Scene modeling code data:
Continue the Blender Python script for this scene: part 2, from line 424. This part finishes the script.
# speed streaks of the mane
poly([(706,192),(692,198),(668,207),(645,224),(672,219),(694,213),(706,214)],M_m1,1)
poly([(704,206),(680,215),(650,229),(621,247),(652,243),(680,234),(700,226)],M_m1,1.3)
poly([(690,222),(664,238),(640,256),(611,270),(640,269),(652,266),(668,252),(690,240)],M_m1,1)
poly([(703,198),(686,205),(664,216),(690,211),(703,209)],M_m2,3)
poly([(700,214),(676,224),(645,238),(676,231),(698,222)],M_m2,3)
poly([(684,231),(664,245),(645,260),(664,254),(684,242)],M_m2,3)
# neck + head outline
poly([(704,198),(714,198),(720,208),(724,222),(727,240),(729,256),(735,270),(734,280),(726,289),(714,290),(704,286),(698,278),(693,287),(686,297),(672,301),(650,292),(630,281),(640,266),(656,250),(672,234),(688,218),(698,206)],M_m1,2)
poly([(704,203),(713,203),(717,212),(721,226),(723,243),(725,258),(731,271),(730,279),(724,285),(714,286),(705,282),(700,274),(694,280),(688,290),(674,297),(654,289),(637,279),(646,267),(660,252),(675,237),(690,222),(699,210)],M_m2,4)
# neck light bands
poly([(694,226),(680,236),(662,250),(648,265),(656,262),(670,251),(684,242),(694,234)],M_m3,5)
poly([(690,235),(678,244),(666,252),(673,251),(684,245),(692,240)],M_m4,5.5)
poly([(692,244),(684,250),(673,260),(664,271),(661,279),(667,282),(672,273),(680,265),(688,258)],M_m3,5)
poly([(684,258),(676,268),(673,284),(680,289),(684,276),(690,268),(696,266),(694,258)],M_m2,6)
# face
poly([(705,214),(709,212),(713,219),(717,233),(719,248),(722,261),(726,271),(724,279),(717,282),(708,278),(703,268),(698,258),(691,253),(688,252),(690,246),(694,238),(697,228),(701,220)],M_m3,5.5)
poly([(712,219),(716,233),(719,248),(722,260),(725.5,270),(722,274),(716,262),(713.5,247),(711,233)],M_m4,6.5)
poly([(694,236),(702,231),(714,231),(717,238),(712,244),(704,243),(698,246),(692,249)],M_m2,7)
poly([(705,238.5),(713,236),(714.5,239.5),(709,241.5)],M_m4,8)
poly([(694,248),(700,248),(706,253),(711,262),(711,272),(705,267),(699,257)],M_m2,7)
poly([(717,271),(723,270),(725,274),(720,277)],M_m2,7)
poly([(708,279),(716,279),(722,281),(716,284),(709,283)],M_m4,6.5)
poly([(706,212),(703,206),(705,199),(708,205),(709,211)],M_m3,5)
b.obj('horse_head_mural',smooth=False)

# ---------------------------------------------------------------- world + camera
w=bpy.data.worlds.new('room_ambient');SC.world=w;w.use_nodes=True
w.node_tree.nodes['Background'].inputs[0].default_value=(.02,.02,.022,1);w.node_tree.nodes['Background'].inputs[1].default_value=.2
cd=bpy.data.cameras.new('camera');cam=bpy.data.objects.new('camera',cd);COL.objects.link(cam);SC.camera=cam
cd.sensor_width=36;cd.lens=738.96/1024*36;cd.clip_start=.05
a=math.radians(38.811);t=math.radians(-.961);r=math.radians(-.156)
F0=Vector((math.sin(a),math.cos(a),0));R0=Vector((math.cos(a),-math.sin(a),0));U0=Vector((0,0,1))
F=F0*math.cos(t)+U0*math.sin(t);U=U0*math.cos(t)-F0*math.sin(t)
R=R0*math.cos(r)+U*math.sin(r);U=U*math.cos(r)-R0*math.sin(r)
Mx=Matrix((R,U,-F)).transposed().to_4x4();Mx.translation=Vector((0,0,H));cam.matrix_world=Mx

...

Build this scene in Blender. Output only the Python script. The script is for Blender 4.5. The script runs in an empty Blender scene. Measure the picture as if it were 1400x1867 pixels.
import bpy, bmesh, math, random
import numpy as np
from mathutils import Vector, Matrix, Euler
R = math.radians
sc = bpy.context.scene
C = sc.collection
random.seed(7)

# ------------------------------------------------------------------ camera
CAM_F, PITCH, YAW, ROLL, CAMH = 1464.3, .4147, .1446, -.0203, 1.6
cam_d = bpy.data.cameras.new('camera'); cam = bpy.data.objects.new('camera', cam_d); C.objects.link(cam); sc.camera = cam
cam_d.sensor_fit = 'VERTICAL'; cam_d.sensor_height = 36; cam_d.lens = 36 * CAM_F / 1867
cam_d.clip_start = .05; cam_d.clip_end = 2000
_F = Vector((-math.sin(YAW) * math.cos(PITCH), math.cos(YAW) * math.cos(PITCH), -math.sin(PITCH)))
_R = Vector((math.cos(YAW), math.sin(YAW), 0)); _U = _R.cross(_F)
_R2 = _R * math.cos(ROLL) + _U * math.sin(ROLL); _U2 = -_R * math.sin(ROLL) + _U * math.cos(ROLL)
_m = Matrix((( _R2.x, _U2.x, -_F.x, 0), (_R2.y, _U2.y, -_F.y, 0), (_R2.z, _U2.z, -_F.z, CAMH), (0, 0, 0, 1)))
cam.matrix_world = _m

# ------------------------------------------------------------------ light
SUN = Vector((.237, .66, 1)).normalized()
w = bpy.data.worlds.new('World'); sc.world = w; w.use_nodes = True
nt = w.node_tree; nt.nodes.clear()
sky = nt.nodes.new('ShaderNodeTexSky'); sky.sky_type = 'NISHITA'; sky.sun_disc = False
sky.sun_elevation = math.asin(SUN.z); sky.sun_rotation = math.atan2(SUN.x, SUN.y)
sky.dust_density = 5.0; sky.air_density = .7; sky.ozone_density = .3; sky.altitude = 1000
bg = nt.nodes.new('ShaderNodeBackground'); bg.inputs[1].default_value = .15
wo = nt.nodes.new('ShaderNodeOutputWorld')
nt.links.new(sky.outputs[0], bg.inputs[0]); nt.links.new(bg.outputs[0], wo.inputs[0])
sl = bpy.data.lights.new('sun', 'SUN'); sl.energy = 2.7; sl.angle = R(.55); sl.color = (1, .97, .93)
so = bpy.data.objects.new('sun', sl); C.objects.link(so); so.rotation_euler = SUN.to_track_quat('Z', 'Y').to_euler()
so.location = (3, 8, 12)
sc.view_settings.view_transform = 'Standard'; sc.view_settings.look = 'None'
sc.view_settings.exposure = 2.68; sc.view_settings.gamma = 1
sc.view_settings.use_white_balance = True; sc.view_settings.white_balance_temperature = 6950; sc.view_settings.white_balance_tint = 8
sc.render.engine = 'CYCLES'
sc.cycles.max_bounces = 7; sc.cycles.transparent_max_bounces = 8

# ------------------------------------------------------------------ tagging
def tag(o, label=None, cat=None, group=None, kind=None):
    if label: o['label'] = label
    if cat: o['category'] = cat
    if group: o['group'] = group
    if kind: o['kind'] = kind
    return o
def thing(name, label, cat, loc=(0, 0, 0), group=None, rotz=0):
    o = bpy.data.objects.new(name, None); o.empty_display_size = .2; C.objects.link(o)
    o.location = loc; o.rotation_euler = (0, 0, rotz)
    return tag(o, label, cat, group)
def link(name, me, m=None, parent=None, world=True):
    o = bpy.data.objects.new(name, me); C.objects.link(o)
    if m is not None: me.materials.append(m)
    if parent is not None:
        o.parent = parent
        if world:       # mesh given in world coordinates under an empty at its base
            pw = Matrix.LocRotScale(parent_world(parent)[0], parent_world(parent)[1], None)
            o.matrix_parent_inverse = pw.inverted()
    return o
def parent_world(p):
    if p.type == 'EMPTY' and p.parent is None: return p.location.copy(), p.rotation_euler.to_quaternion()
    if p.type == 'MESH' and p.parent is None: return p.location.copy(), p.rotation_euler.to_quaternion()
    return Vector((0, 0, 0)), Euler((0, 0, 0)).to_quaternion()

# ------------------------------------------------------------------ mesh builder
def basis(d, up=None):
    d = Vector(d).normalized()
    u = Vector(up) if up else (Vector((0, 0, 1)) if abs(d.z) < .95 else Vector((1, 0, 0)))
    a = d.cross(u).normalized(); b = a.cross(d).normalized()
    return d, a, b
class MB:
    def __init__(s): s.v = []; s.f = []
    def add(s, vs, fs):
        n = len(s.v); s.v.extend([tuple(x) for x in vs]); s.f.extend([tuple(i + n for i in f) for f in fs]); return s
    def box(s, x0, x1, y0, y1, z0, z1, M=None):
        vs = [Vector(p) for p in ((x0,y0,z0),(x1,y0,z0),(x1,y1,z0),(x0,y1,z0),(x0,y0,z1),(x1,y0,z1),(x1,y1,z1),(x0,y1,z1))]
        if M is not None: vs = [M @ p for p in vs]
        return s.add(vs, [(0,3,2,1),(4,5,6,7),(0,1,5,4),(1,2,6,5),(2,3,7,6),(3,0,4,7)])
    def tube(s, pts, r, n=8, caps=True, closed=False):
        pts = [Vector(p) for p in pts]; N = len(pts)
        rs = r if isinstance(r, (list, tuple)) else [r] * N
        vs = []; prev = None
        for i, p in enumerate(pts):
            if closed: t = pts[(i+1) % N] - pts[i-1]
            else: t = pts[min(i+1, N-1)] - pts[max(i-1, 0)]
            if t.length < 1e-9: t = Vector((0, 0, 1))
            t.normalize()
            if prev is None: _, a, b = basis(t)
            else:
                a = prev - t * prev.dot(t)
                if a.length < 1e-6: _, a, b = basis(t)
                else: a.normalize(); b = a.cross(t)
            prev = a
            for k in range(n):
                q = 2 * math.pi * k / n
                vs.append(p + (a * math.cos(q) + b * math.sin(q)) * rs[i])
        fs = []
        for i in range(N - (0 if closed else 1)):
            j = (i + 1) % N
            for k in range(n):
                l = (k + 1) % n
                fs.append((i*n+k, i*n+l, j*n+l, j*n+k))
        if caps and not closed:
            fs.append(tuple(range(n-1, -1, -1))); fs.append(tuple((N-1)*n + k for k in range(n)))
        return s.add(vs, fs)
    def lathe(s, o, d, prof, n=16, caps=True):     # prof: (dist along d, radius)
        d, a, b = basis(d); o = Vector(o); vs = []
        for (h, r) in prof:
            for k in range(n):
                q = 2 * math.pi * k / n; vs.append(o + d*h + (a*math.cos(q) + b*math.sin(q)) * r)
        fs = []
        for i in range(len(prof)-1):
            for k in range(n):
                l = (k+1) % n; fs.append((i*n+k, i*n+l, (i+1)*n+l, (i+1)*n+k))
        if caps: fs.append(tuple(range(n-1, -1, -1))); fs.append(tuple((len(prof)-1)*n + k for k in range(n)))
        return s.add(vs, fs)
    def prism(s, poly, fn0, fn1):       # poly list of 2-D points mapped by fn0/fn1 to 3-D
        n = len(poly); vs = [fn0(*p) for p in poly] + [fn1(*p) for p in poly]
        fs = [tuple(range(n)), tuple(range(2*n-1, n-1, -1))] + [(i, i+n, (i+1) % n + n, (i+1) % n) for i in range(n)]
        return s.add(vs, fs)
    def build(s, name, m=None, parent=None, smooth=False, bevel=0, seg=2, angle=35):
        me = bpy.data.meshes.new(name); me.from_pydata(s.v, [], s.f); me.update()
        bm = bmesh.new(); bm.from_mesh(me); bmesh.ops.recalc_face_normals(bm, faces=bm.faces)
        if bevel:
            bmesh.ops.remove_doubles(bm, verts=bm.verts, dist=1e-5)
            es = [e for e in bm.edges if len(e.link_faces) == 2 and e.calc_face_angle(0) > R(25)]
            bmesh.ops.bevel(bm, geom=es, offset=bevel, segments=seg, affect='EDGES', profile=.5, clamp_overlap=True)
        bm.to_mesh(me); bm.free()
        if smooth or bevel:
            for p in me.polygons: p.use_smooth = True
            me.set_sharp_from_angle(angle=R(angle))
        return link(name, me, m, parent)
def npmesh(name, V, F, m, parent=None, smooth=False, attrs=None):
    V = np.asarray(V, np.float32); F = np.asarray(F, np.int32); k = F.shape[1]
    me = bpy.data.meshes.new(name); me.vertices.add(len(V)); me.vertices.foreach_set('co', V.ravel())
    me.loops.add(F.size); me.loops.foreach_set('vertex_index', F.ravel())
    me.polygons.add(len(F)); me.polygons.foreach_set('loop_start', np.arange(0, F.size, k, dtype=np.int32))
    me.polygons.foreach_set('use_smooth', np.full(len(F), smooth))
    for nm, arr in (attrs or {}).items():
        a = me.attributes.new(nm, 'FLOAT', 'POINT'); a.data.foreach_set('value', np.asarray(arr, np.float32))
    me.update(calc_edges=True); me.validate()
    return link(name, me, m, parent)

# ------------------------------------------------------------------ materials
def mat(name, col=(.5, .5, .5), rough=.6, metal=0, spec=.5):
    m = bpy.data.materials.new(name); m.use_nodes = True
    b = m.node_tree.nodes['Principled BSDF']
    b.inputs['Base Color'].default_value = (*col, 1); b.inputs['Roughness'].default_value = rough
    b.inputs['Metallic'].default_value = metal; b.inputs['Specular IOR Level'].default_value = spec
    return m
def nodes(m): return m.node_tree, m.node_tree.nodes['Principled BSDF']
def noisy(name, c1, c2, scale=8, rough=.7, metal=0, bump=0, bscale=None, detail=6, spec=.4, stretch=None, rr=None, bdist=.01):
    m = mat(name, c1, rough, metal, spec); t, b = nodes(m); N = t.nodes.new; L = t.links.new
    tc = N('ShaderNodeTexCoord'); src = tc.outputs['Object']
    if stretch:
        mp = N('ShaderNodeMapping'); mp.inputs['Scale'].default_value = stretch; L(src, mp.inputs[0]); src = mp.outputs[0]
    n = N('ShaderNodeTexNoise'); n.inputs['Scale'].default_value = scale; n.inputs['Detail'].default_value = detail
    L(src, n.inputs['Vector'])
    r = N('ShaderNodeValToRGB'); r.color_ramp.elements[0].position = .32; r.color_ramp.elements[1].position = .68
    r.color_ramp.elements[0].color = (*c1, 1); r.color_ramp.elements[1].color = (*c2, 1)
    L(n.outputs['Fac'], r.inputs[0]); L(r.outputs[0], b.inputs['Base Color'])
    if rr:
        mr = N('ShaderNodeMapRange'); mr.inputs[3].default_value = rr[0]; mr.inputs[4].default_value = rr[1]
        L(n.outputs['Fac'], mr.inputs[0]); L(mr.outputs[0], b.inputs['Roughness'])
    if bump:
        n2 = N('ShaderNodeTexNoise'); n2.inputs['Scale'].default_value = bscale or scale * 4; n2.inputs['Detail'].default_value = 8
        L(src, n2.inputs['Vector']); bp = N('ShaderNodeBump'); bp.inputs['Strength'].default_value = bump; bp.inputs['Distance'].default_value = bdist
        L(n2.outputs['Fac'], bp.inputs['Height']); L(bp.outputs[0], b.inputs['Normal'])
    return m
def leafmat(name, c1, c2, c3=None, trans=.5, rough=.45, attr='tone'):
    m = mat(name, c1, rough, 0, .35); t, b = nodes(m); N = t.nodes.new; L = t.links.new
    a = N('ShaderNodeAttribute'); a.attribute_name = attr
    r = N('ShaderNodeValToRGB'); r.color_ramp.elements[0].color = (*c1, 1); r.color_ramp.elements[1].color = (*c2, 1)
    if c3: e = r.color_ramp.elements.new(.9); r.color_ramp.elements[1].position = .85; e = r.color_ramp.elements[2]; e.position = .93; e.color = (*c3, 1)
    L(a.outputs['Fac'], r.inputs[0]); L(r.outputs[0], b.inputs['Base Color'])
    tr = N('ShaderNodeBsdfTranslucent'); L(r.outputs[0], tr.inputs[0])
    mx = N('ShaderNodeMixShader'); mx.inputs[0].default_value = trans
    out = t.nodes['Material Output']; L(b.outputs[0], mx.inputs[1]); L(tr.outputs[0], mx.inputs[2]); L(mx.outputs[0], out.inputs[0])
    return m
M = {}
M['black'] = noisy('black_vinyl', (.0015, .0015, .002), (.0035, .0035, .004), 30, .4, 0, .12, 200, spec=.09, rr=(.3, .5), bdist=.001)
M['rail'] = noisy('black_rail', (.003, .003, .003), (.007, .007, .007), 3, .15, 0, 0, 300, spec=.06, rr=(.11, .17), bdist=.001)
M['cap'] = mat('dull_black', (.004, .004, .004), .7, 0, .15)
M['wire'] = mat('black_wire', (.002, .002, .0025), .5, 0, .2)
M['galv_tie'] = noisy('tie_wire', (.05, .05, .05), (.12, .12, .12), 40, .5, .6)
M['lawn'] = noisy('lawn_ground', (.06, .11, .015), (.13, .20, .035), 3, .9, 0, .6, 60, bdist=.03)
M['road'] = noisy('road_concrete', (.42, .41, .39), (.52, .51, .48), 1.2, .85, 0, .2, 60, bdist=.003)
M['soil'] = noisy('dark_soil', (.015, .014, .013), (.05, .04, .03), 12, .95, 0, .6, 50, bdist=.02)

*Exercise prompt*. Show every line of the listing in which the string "Python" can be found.

*Final result*.
Continue the Blender Python script for this scene: part 2, from line 424. This part finishes the script.
Build this scene in Blender. Output only the Python script. The script is for Blender 4.5. The script runs in an empty Blender scene. Measure the picture as if it were 1400x1867 pixels.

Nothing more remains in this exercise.